**WHAT IS ASKED**
Take the lines of the data below from the very first through the line containing "basket', 4000, .022)" and output them exactly, pictures excluded.

Scene modeling code data
======

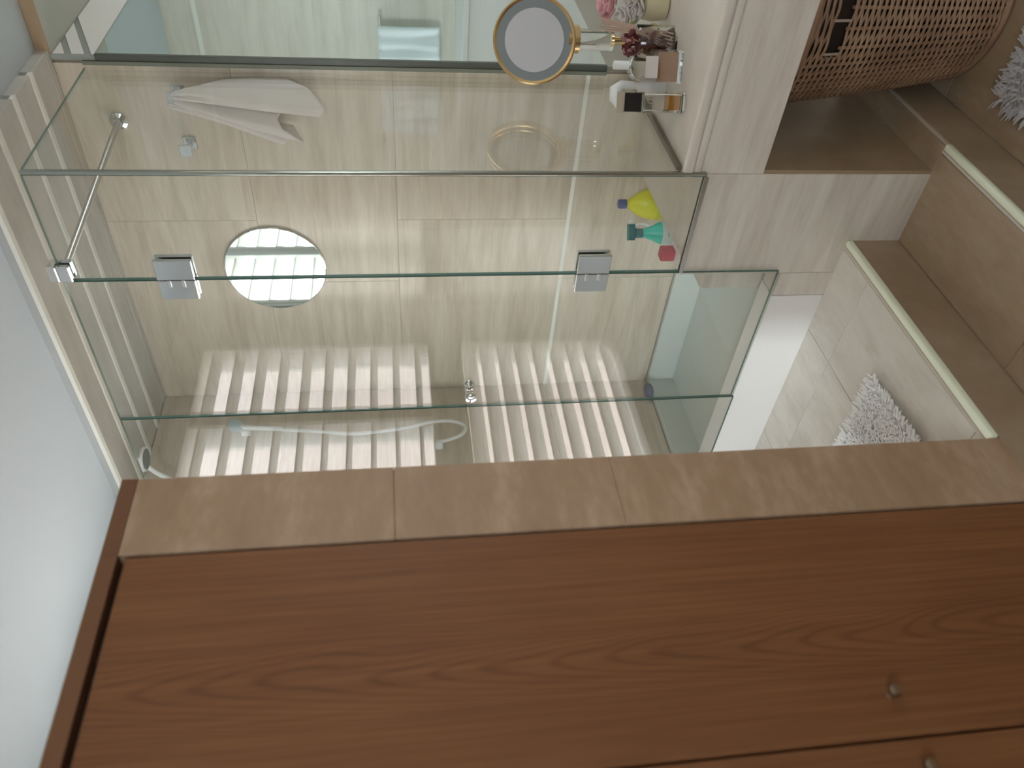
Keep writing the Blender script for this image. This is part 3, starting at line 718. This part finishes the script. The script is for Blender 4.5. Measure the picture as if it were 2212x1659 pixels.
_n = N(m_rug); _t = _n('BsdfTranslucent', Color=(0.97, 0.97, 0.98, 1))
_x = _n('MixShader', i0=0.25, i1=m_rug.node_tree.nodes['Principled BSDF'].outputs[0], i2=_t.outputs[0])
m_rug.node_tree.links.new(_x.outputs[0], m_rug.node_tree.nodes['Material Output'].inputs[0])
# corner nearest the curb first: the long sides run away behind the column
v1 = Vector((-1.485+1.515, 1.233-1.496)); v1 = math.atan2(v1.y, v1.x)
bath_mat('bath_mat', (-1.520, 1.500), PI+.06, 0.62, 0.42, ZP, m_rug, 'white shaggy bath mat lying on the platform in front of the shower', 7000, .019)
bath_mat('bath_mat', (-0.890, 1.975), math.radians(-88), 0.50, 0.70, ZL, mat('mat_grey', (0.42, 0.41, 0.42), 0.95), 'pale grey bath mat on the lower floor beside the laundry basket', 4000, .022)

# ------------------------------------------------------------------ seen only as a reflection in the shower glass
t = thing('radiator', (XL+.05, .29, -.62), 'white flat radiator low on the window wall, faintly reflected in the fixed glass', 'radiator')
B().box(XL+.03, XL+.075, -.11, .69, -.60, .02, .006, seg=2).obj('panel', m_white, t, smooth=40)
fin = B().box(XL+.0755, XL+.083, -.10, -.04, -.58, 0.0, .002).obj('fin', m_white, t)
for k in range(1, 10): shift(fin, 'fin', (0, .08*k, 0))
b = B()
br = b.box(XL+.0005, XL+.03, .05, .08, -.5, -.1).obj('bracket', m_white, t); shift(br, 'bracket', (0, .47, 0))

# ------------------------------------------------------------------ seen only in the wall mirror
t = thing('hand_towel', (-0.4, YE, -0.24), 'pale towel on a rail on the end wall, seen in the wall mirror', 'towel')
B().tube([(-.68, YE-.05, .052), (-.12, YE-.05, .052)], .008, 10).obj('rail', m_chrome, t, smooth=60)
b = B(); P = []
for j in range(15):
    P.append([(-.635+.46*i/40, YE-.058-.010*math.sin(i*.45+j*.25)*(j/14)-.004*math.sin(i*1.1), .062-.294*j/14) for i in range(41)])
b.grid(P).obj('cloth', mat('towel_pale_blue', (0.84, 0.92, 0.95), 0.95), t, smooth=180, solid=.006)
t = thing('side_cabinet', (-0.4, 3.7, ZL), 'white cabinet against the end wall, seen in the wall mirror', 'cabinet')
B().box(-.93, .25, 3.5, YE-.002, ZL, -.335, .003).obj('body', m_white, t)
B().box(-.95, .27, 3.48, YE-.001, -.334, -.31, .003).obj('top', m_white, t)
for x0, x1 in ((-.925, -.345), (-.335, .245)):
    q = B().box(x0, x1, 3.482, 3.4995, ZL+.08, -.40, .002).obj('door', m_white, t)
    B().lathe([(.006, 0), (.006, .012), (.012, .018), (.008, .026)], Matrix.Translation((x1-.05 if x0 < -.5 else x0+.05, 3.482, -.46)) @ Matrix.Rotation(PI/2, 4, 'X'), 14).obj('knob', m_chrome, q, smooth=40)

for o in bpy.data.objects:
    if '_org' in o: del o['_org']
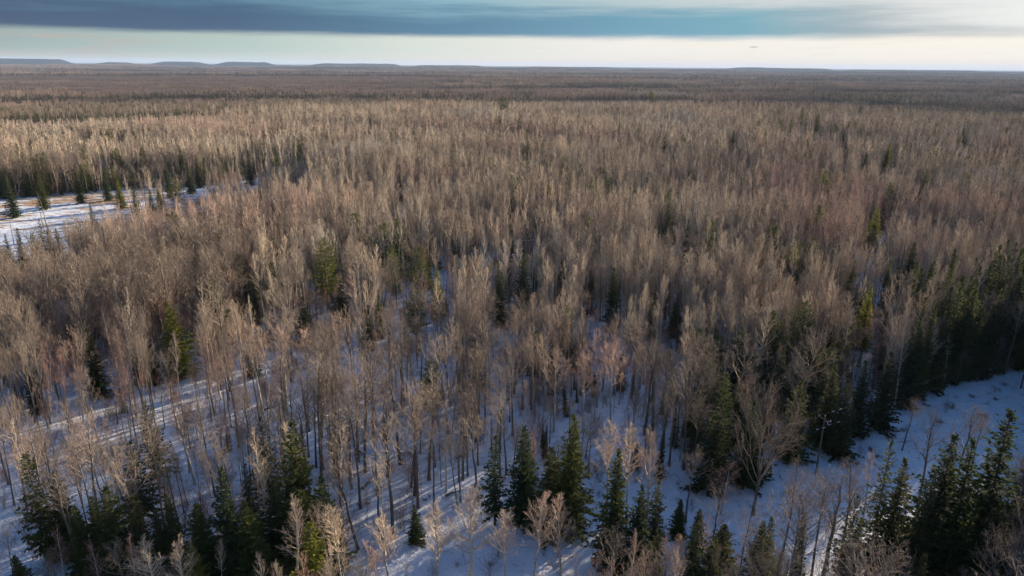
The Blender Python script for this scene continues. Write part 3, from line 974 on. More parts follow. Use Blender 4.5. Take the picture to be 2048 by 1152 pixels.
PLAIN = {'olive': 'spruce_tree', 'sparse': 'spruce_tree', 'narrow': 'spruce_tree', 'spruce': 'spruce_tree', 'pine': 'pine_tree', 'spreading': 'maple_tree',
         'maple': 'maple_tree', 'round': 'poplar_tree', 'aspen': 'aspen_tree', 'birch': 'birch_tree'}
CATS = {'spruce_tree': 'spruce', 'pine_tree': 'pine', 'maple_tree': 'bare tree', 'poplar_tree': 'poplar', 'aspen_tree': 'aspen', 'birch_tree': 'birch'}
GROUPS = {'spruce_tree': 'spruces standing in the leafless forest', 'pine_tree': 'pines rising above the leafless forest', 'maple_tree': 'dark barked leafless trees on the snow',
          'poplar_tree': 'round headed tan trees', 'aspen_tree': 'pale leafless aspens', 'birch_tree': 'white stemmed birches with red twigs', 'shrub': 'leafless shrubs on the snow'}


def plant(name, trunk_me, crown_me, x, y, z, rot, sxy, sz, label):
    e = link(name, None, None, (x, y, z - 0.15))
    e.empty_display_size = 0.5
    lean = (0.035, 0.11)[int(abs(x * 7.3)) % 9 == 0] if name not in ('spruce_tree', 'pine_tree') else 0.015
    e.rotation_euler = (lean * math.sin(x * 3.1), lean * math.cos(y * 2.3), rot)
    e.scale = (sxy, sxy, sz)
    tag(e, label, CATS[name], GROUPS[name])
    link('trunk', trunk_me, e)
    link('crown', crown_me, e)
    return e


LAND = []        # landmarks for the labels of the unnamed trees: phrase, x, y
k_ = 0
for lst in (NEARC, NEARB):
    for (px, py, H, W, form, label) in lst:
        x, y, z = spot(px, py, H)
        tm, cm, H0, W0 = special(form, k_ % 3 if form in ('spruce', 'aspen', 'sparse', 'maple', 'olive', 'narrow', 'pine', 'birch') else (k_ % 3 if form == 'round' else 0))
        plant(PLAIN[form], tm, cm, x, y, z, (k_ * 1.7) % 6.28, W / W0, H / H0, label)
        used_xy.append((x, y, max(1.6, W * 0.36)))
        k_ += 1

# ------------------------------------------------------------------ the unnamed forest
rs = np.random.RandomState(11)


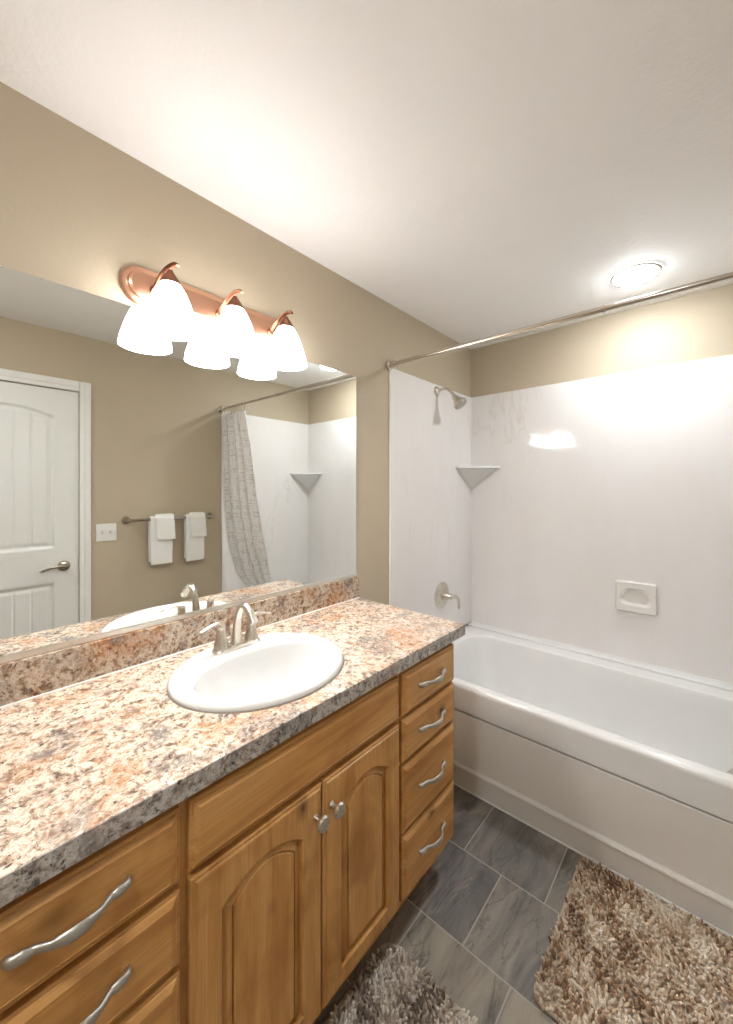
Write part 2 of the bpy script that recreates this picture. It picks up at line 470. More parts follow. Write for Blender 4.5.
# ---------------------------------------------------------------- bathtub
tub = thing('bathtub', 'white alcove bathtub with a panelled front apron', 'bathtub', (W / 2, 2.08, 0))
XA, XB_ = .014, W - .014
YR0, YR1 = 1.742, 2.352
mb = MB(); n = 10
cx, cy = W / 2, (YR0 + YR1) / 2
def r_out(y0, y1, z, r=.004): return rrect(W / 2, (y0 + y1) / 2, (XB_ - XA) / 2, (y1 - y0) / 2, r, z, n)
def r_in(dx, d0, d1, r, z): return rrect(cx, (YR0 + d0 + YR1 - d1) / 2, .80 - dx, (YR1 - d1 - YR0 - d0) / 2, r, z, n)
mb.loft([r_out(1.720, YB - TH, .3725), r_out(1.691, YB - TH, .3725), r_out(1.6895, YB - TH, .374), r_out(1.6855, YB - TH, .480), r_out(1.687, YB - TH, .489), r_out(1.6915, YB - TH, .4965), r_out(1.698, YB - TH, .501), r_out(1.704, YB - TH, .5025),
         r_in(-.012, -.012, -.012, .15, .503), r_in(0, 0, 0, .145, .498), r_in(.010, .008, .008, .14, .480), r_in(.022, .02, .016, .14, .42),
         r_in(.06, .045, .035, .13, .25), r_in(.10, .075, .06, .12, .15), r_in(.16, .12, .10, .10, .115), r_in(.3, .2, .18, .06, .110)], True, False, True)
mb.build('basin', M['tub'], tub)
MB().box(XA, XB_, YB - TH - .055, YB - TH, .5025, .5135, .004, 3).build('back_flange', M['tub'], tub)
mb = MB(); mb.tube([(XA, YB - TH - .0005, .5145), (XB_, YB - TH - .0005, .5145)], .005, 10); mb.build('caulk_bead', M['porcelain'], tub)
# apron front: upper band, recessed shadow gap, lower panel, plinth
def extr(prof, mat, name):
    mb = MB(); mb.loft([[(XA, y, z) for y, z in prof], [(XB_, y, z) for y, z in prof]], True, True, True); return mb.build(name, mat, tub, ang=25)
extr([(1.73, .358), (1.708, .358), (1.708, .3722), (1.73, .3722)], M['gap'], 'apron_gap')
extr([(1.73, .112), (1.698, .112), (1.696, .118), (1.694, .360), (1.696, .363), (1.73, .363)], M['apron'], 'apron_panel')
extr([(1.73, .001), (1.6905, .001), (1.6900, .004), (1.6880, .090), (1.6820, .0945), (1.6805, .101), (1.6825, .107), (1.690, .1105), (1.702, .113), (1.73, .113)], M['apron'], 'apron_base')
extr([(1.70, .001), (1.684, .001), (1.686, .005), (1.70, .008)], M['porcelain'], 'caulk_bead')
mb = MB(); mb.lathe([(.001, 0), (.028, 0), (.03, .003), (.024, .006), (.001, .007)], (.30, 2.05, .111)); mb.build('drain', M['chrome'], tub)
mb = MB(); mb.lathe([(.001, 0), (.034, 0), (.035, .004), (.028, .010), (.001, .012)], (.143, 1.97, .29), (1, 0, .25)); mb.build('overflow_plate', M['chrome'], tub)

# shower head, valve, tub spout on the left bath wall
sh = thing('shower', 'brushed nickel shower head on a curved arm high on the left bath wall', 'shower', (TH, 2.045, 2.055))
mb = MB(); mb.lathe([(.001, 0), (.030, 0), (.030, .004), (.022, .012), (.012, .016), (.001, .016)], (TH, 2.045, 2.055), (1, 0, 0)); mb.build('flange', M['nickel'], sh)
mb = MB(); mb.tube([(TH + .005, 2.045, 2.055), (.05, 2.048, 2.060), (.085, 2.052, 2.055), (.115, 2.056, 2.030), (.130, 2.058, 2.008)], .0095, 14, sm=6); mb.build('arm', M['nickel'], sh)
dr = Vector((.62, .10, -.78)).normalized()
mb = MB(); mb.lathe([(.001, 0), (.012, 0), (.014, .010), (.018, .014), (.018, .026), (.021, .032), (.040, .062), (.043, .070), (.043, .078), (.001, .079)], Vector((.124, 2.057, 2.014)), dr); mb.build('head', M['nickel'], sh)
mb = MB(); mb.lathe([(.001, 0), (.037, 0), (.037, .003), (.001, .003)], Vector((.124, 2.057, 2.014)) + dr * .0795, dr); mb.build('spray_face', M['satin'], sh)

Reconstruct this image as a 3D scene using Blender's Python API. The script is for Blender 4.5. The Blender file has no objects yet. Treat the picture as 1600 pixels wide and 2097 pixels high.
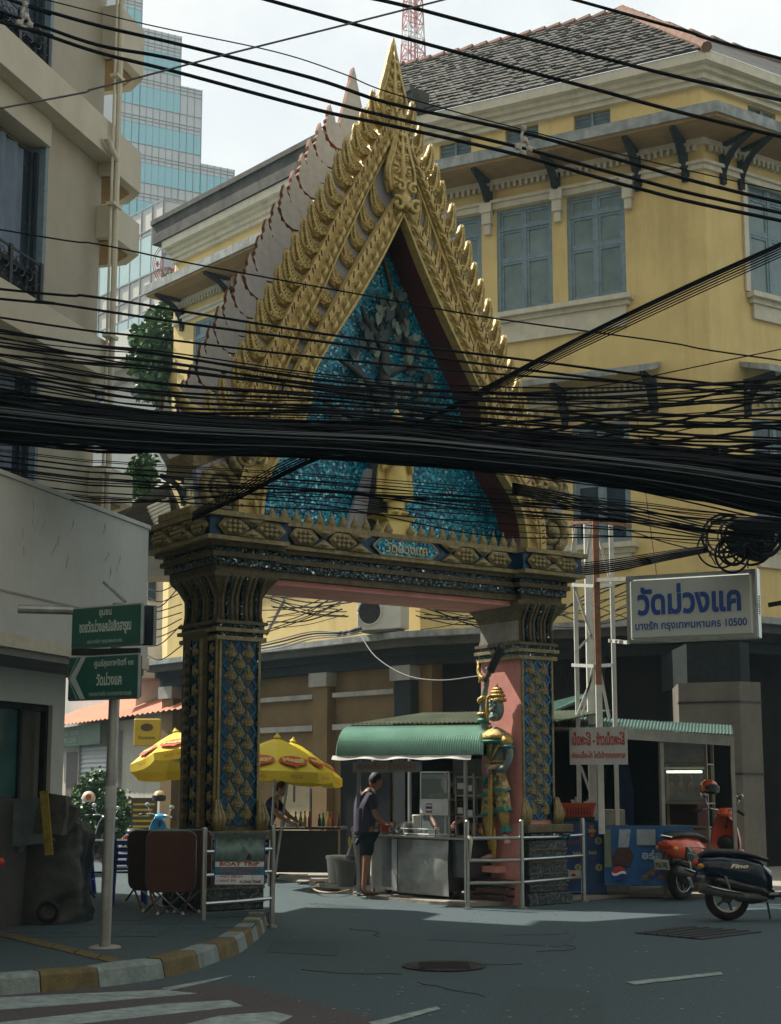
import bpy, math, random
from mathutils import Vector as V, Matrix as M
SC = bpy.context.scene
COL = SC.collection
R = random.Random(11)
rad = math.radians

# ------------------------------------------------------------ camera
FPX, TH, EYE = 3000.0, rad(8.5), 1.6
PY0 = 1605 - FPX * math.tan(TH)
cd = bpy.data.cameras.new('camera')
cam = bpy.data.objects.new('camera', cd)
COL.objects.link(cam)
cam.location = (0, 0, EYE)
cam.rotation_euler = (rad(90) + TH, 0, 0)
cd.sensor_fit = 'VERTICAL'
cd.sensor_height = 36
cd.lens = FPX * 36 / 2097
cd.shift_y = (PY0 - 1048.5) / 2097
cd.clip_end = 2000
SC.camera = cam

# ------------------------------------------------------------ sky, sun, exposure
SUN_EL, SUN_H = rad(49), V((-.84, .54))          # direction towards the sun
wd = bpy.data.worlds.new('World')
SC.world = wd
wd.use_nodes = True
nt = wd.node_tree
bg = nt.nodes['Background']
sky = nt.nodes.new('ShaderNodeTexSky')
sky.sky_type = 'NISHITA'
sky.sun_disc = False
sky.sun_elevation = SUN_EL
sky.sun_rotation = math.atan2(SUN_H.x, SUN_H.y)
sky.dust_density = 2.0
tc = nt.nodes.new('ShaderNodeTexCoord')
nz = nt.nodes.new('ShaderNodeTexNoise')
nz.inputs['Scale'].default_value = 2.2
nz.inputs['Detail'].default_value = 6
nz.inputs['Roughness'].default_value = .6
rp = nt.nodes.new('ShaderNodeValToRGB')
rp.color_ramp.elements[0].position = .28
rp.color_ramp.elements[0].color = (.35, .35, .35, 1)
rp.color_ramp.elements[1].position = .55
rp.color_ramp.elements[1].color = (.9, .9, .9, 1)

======

**WRITTEN RESPONSE**
Keep writing the Blender script for this image. This is part 3, starting at line 718. This part finishes the script. The script is for Blender 4.5. Measure the picture as if it were 2212x1659 pixels.
_n = N(m_rug); _t = _n('BsdfTranslucent', Color=(0.97, 0.97, 0.98, 1))
_x = _n('MixShader', i0=0.25, i1=m_rug.node_tree.nodes['Principled BSDF'].outputs[0], i2=_t.outputs[0])
m_rug.node_tree.links.new(_x.outputs[0], m_rug.node_tree.nodes['Material Output'].inputs[0])
# corner nearest the curb first: the long sides run away behind the column
v1 = Vector((-1.485+1.515, 1.233-1.496)); v1 = math.atan2(v1.y, v1.x)
bath_mat('bath_mat', (-1.520, 1.500), PI+.06, 0.62, 0.42, ZP, m_rug, 'white shaggy bath mat lying on the platform in front of the shower', 7000, .019)
bath_mat('bath_mat', (-0.890, 1.975), math.radians(-88), 0.50, 0.70, ZL, mat('mat_grey', (0.42, 0.41, 0.42), 0.95), 'pale grey bath mat on the lower floor beside the laundry basket', 4000, .022)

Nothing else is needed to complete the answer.